We plan to return to Cres for a longer stay, there is so much of interest here and so much to explore; it would be a simple life, walking, swimming, painting, reading and exploring the diverse ecosystem. There are over 3,000 different species on Cres about the same number as in the whole of UK; there is a new flower or tree at every turn.
Goran cannot stay with us for the afternoon so he takes us down to the little harbour and points out the cliffs where the vultures nest. We do not much like the thought of the long walk and the hill climb necessary to get within camera range, so Timot suggest we try to rent a boat. The lady behind the co unter in the beach bar is skeptical but is persuaded to telephone a local boat owner. He says he will take us out in his small boat for a couple of hours for 500 Kuna – about £65. We say yes enthusiastically.

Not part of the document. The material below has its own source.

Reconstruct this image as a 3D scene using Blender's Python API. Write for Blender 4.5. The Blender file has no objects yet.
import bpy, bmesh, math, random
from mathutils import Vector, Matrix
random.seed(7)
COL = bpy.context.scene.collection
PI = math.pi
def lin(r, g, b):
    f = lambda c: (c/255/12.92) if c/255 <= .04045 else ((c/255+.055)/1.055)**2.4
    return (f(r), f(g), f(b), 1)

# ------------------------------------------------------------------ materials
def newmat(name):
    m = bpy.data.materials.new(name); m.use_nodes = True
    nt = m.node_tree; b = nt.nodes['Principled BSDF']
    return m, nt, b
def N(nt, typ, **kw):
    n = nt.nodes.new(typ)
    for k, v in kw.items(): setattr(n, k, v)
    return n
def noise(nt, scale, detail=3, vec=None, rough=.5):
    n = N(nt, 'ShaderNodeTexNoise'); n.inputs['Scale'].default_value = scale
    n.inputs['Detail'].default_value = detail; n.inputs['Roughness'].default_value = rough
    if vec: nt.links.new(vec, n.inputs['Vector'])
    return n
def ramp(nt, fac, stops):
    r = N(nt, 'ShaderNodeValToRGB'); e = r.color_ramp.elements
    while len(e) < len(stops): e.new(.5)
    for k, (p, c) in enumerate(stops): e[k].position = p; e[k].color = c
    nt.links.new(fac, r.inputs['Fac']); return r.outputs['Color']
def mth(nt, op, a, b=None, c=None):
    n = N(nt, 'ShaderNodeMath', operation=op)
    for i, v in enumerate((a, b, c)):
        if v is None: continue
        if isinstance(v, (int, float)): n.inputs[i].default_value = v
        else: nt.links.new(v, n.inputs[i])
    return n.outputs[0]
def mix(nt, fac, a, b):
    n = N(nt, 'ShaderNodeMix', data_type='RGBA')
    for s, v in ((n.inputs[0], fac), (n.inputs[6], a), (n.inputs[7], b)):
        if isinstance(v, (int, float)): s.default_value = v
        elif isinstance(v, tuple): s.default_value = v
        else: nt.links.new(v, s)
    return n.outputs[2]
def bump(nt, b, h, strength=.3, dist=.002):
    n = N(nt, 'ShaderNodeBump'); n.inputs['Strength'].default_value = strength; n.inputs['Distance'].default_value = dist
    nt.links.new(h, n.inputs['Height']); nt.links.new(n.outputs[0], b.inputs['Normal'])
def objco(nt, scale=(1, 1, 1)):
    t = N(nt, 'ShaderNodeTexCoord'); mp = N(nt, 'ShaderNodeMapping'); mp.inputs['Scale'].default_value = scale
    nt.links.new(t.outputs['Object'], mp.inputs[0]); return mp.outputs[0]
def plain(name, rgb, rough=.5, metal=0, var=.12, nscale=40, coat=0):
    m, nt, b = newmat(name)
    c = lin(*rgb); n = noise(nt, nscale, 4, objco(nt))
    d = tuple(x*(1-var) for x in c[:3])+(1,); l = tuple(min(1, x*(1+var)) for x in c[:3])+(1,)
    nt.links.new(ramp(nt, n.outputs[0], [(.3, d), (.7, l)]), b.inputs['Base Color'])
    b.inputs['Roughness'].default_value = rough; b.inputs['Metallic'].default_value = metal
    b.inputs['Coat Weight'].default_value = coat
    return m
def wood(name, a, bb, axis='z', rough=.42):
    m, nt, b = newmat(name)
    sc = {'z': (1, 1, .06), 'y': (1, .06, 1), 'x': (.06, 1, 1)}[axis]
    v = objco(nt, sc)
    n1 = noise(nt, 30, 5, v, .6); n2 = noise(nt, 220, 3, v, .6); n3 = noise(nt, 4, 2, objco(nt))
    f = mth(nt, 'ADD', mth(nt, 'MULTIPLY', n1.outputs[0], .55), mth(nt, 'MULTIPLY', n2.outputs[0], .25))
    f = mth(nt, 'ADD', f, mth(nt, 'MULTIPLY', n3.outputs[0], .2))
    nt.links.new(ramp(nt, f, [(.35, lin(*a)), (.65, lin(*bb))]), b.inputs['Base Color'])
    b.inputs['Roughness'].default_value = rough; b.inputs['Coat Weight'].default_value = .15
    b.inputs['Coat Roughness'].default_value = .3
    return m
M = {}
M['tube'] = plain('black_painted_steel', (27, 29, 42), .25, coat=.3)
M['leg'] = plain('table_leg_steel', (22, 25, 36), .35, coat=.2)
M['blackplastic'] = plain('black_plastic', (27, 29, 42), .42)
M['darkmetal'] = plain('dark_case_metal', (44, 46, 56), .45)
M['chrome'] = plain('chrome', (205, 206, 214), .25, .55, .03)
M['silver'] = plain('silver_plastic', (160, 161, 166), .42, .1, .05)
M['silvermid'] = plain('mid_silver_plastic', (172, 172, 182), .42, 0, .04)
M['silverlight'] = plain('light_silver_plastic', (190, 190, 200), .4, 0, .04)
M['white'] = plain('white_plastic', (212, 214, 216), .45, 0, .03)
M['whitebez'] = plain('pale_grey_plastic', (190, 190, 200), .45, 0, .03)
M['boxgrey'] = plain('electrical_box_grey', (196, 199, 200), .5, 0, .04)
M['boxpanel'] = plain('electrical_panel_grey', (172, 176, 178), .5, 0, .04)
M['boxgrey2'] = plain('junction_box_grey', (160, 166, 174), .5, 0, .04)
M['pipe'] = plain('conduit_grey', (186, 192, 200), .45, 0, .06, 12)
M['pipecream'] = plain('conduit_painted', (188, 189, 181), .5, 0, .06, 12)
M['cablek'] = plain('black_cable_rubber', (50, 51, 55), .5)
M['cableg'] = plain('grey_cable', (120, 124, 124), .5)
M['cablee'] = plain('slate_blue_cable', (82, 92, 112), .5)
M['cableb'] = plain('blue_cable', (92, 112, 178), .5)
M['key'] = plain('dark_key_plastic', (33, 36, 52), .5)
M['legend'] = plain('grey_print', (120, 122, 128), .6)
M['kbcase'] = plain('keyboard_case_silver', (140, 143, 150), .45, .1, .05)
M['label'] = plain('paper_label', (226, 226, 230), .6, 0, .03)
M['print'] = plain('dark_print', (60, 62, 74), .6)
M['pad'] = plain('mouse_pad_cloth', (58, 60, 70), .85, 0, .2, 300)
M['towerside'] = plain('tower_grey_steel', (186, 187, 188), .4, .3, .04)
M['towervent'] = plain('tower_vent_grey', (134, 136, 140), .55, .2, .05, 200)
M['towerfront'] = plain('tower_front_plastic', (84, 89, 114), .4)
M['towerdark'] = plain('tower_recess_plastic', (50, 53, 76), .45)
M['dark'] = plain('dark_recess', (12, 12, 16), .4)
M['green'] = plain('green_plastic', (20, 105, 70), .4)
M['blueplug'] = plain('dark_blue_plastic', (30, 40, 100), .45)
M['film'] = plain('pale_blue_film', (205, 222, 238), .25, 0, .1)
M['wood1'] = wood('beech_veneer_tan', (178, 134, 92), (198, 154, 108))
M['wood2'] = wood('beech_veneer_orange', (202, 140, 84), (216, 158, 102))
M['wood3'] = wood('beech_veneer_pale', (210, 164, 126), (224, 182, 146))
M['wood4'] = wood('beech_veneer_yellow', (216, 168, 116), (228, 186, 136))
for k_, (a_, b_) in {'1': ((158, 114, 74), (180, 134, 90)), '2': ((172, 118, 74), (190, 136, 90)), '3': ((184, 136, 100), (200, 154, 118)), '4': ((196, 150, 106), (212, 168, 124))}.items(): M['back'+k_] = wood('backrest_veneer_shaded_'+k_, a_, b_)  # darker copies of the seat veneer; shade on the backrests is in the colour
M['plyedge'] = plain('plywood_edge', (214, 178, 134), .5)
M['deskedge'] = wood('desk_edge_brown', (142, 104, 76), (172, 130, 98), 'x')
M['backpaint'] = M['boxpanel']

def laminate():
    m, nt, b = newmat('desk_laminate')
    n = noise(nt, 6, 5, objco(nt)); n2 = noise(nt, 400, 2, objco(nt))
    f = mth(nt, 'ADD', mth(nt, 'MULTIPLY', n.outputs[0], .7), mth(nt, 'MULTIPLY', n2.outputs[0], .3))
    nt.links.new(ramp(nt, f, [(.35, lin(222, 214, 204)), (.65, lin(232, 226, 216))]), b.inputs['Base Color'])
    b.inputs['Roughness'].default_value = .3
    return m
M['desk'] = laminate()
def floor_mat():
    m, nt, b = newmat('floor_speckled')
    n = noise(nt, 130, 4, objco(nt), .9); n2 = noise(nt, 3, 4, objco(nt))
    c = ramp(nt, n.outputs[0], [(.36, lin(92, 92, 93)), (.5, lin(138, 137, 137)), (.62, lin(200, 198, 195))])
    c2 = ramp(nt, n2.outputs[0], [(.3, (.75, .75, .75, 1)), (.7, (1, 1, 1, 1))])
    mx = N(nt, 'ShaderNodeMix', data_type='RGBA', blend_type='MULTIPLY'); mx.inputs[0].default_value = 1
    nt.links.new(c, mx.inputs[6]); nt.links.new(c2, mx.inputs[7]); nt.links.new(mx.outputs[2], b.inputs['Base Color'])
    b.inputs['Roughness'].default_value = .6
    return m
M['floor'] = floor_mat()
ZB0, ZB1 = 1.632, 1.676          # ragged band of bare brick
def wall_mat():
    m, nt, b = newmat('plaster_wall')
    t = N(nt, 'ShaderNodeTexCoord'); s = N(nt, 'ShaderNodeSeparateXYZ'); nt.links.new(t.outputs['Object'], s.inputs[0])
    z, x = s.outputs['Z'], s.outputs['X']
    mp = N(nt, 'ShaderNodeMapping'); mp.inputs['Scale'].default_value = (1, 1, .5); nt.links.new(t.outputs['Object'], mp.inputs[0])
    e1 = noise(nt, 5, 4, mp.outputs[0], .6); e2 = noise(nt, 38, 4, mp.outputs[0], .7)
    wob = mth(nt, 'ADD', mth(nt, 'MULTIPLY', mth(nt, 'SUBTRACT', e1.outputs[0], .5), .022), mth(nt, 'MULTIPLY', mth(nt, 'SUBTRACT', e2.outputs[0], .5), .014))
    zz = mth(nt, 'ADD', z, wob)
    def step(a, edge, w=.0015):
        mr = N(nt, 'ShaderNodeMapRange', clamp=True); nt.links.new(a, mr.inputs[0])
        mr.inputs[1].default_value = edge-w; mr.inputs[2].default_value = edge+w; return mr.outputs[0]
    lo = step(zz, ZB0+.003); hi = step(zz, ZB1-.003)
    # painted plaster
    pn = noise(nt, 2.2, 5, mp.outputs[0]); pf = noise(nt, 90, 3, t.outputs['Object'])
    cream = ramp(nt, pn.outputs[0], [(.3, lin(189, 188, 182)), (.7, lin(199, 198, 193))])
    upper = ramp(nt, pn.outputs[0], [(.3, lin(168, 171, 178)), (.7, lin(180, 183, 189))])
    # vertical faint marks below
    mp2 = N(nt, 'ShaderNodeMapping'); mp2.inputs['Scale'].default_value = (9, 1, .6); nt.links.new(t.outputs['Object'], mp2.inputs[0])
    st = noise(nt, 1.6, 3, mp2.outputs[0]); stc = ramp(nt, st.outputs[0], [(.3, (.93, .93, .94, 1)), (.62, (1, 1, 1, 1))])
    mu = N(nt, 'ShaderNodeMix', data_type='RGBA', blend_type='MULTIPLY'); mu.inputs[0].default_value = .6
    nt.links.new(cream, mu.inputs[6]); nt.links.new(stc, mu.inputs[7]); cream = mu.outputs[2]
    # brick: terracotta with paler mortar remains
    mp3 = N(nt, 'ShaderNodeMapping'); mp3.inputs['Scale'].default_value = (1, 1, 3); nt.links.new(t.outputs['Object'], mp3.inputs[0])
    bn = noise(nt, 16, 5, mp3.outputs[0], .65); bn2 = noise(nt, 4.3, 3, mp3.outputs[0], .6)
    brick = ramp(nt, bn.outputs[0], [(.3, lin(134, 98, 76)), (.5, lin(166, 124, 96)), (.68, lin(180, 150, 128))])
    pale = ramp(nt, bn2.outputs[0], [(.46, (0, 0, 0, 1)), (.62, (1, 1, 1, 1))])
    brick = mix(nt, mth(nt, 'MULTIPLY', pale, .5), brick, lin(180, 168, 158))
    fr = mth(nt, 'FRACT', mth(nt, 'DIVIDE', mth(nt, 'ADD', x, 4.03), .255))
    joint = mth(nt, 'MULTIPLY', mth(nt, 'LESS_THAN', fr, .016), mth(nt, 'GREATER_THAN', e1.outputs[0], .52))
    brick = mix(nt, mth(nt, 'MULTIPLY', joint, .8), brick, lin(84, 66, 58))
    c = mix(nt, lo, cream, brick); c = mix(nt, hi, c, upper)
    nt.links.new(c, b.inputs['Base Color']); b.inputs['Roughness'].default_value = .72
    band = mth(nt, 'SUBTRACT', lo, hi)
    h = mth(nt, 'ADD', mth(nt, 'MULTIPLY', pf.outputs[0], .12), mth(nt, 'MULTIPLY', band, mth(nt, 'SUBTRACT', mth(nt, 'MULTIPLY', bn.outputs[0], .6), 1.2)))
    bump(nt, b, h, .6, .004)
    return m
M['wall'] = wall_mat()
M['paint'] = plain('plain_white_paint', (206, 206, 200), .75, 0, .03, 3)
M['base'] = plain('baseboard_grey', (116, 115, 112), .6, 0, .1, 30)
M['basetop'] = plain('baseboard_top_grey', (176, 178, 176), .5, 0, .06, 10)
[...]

After about half an hour, it is now four o’clock, a very red-faced man appears and we gingerly step into his small fishing boat. He speaks no English but a little Italian, which helps. We set off for the cliffs, soon he is earning his fee pointing out vultures on their nests and some perched on rocky ledges. They are wonderfully camouflaged against the cliff and the vegetation. After a while, our eyes adjust and sometimes we can spot them first. Thankfully, the sea is only a little choppy but Timot need to be put ashore to get a stable platform from which to shoot. This we do and he manages to get some good shots from a precarious perch on a rocky ledge. Finally, a bird decides to fly and we are awestruck by its size and grace. Timot gets a good shot of it in flight with its nine-foot wingspan and splayed primary feathers like fingers pointing at the dying sun.
We return to the little harbour well pleased with the footage we have obtained of these remarkable birds. Someone from the center is waiting in a ancient Lada to drive us back into town.